- _PROBLEM STATEMENT_: Leave out the pictures and restate the rest of the data exactly.

- _RECORDED DATA_:
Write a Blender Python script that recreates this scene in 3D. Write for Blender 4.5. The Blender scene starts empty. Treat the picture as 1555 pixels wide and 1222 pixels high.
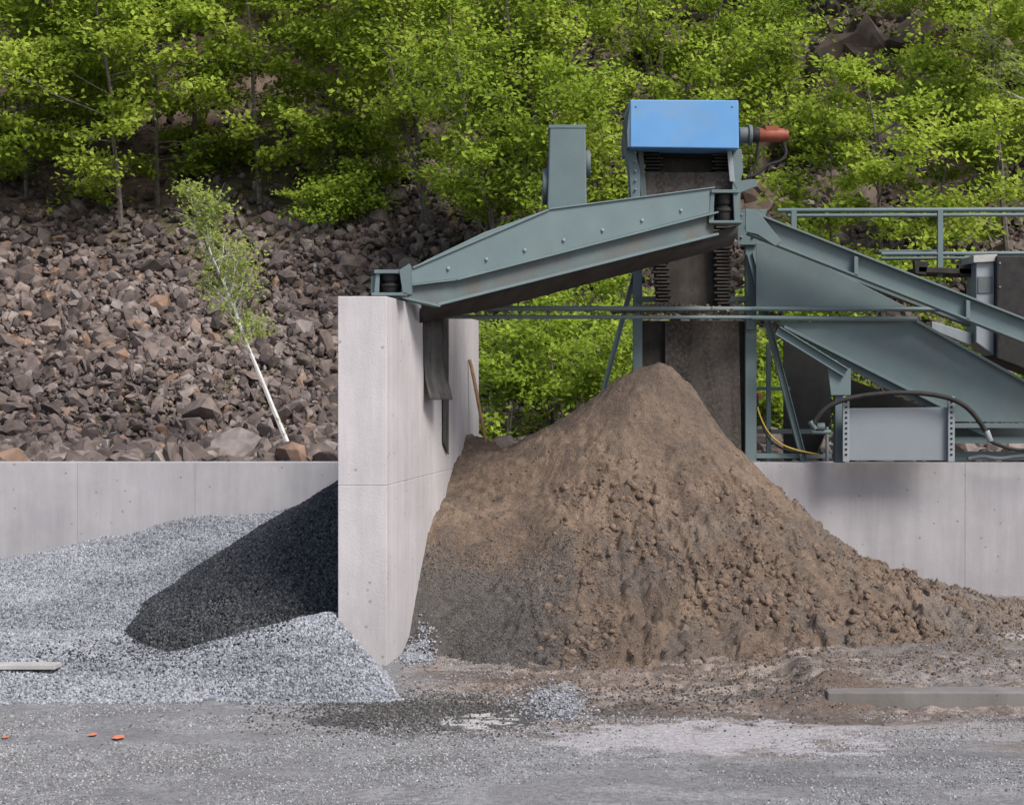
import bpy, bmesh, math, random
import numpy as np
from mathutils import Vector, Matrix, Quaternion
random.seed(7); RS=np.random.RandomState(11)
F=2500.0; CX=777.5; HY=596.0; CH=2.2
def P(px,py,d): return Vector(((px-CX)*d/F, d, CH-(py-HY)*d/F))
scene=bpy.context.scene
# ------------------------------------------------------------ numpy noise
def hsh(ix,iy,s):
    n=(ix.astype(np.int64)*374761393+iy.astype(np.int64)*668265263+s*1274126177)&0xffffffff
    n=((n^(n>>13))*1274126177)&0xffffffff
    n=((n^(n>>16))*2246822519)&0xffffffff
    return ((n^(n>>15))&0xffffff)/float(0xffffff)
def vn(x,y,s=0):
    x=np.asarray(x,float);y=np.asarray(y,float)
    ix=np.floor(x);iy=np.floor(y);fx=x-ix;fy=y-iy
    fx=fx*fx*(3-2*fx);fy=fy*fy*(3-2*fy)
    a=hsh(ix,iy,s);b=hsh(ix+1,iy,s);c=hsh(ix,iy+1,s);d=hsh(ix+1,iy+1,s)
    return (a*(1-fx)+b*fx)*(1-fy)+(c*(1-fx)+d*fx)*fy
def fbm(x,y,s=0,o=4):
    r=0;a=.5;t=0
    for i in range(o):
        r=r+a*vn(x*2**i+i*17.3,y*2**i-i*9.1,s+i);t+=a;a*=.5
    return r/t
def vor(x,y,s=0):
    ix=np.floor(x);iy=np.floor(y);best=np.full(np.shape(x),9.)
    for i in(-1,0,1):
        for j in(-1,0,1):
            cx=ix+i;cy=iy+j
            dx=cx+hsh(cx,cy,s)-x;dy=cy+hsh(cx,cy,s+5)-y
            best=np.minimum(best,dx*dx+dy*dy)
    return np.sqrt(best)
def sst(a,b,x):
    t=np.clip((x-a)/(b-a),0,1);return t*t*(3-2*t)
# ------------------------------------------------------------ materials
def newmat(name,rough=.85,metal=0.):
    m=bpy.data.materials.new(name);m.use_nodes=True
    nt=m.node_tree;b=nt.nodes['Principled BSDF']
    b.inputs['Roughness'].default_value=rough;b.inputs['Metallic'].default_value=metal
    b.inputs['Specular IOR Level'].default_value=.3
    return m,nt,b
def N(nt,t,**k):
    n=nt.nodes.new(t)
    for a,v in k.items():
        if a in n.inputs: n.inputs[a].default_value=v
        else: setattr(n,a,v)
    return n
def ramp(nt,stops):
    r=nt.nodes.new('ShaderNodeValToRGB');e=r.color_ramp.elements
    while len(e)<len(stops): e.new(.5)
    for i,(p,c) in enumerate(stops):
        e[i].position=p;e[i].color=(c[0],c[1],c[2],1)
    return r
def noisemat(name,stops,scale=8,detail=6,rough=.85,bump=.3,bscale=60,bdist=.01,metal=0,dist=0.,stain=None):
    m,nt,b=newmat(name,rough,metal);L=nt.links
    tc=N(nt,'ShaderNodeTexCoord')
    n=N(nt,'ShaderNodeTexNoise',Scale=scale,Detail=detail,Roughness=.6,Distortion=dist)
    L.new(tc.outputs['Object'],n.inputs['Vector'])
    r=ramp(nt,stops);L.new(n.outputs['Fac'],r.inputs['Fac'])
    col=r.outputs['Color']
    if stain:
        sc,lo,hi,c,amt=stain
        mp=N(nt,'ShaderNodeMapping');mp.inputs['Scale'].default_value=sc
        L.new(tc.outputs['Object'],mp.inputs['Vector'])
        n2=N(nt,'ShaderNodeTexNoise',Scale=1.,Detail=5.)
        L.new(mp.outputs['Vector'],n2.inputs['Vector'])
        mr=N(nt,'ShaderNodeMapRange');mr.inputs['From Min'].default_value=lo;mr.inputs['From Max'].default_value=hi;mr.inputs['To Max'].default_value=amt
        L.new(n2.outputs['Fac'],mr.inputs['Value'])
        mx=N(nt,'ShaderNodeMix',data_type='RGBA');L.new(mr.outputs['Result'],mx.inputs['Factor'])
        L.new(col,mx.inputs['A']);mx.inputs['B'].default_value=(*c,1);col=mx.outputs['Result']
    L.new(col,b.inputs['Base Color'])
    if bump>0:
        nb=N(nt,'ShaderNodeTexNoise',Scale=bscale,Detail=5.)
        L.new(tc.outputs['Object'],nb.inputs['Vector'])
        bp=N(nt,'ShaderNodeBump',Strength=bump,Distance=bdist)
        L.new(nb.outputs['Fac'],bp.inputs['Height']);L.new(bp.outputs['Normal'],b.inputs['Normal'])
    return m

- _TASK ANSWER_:
Write a Blender Python script that recreates this scene in 3D. Write for Blender 4.5. The Blender scene starts empty. Treat the picture as 1555 pixels wide and 1222 pixels high.
import bpy, bmesh, math, random
import numpy as np
from mathutils import Vector, Matrix, Quaternion
random.seed(7); RS=np.random.RandomState(11)
F=2500.0; CX=777.5; HY=596.0; CH=2.2
def P(px,py,d): return Vector(((px-CX)*d/F, d, CH-(py-HY)*d/F))
scene=bpy.context.scene
# ------------------------------------------------------------ numpy noise
def hsh(ix,iy,s):
    n=(ix.astype(np.int64)*374761393+iy.astype(np.int64)*668265263+s*1274126177)&0xffffffff
    n=((n^(n>>13))*1274126177)&0xffffffff
    n=((n^(n>>16))*2246822519)&0xffffffff
    return ((n^(n>>15))&0xffffff)/float(0xffffff)
def vn(x,y,s=0):
    x=np.asarray(x,float);y=np.asarray(y,float)
    ix=np.floor(x);iy=np.floor(y);fx=x-ix;fy=y-iy
    fx=fx*fx*(3-2*fx);fy=fy*fy*(3-2*fy)
    a=hsh(ix,iy,s);b=hsh(ix+1,iy,s);c=hsh(ix,iy+1,s);d=hsh(ix+1,iy+1,s)
    return (a*(1-fx)+b*fx)*(1-fy)+(c*(1-fx)+d*fx)*fy
def fbm(x,y,s=0,o=4):
    r=0;a=.5;t=0
    for i in range(o):
        r=r+a*vn(x*2**i+i*17.3,y*2**i-i*9.1,s+i);t+=a;a*=.5
    return r/t
def vor(x,y,s=0):
    ix=np.floor(x);iy=np.floor(y);best=np.full(np.shape(x),9.)
    for i in(-1,0,1):
        for j in(-1,0,1):
            cx=ix+i;cy=iy+j
            dx=cx+hsh(cx,cy,s)-x;dy=cy+hsh(cx,cy,s+5)-y
            best=np.minimum(best,dx*dx+dy*dy)
    return np.sqrt(best)
def sst(a,b,x):
    t=np.clip((x-a)/(b-a),0,1);return t*t*(3-2*t)
# ------------------------------------------------------------ materials
def newmat(name,rough=.85,metal=0.):
    m=bpy.data.materials.new(name);m.use_nodes=True
    nt=m.node_tree;b=nt.nodes['Principled BSDF']
    b.inputs['Roughness'].default_value=rough;b.inputs['Metallic'].default_value=metal
    b.inputs['Specular IOR Level'].default_value=.3
    return m,nt,b
def N(nt,t,**k):
    n=nt.nodes.new(t)
    for a,v in k.items():
        if a in n.inputs: n.inputs[a].default_value=v
        else: setattr(n,a,v)
    return n
def ramp(nt,stops):
    r=nt.nodes.new('ShaderNodeValToRGB');e=r.color_ramp.elements
    while len(e)<len(stops): e.new(.5)
    for i,(p,c) in enumerate(stops):
        e[i].position=p;e[i].color=(c[0],c[1],c[2],1)
    return r
def noisemat(name,stops,scale=8,detail=6,rough=.85,bump=.3,bscale=60,bdist=.01,metal=0,dist=0.,stain=None):
    m,nt,b=newmat(name,rough,metal);L=nt.links
    tc=N(nt,'ShaderNodeTexCoord')
    n=N(nt,'ShaderNodeTexNoise',Scale=scale,Detail=detail,Roughness=.6,Distortion=dist)
    L.new(tc.outputs['Object'],n.inputs['Vector'])
    r=ramp(nt,stops);L.new(n.outputs['Fac'],r.inputs['Fac'])
    col=r.outputs['Color']
    if stain:
        sc,lo,hi,c,amt=stain
        mp=N(nt,'ShaderNodeMapping');mp.inputs['Scale'].default_value=sc
        L.new(tc.outputs['Object'],mp.inputs['Vector'])
        n2=N(nt,'ShaderNodeTexNoise',Scale=1.,Detail=5.)
        L.new(mp.outputs['Vector'],n2.inputs['Vector'])
        mr=N(nt,'ShaderNodeMapRange');mr.inputs['From Min'].default_value=lo;mr.inputs['From Max'].default_value=hi;mr.inputs['To Max'].default_value=amt
        L.new(n2.outputs['Fac'],mr.inputs['Value'])
        mx=N(nt,'ShaderNodeMix',data_type='RGBA');L.new(mr.outputs['Result'],mx.inputs['Factor'])
        L.new(col,mx.inputs['A']);mx.inputs['B'].default_value=(*c,1);col=mx.outputs['Result']
    L.new(col,b.inputs['Base Color'])
    if bump>0:
        nb=N(nt,'ShaderNodeTexNoise',Scale=bscale,Detail=5.)
        L.new(tc.outputs['Object'],nb.inputs['Vector'])
        bp=N(nt,'ShaderNodeBump',Strength=bump,Distance=bdist)
        L.new(nb.outputs['Fac'],bp.inputs['Height']);L.new(bp.outputs['Normal'],b.inputs['Normal'])
    return m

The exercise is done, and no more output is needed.